Ladies and Gentlemen.  A long time ago it was written that man shall not live by bread alone. In this often-quoted line from the Bible, bread is merely a symbol of all material values.  And although we in America have the greatest material advantages in the world, they are not enough to bring us complete happiness.  We must find that happiness in our spiritual as well as our material lives, in faith as well as bread.  In America one of our most precious heritages is the right to worship as we please, to know the spiritual pleasures of our churches and synagogues.  The doors of your places of worship stand open to you and your religious leaders will welcome you to their services.  They also offer you personal and family guidance and the opportunity to become a firm part of your community.  Through our churches and synagogues that community and the families within it can find stability.  And as an individual you can find the peace that only religion can bring.  Thus the religious organizations in America invite you to find yourself through faith.  And come to church this week.  This is Barry Sullivan inviting you to join us again next week at the same time for another exciting adventure of The Saint.  Good night.

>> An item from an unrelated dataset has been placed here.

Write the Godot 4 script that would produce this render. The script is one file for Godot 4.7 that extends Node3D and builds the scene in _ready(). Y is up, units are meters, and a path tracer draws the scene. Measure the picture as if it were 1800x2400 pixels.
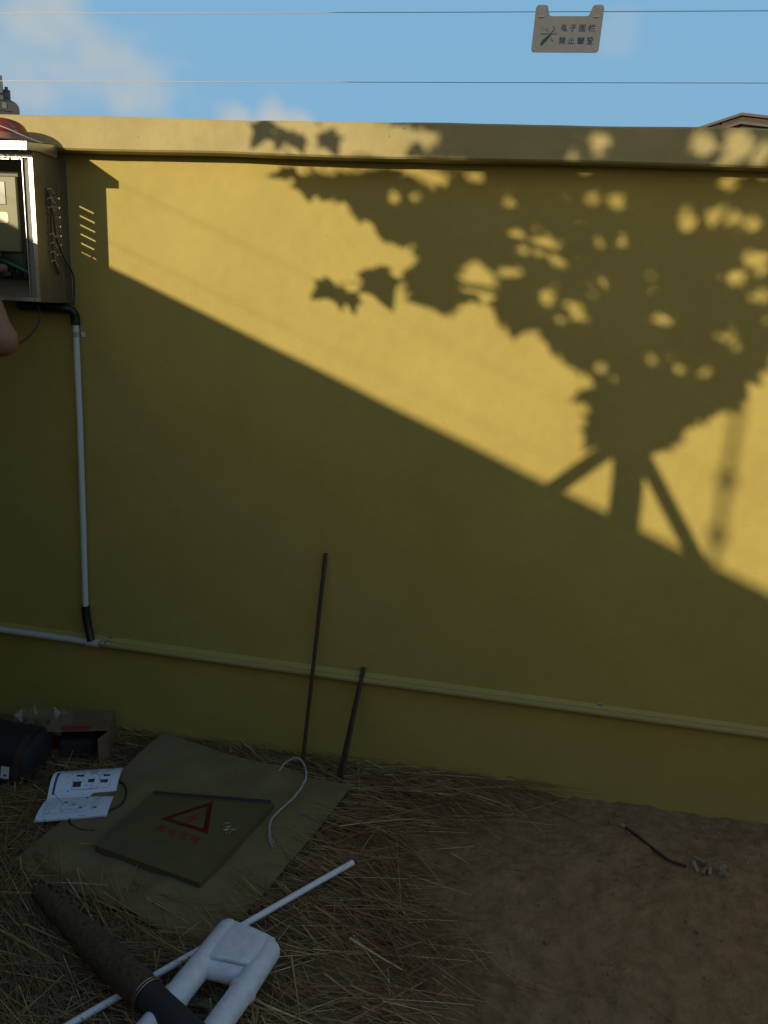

In this and similar public service announcements we find compacted the troubled story of the McCarthy era, an era of consumerism, bigotry, and xenophobia; an age of picket-fence dreams, witch hunts, and manufactured menaces—double standard times no more innocent or enlightened than our own terrifying present.

The “Dossier” closed, the Saint stepped down from the pulpit, leaving listeners to grapple with the implications, to examine the state of their spirituality, or to reach for a cool drink and twist the dial in search of further immaterial pleasures.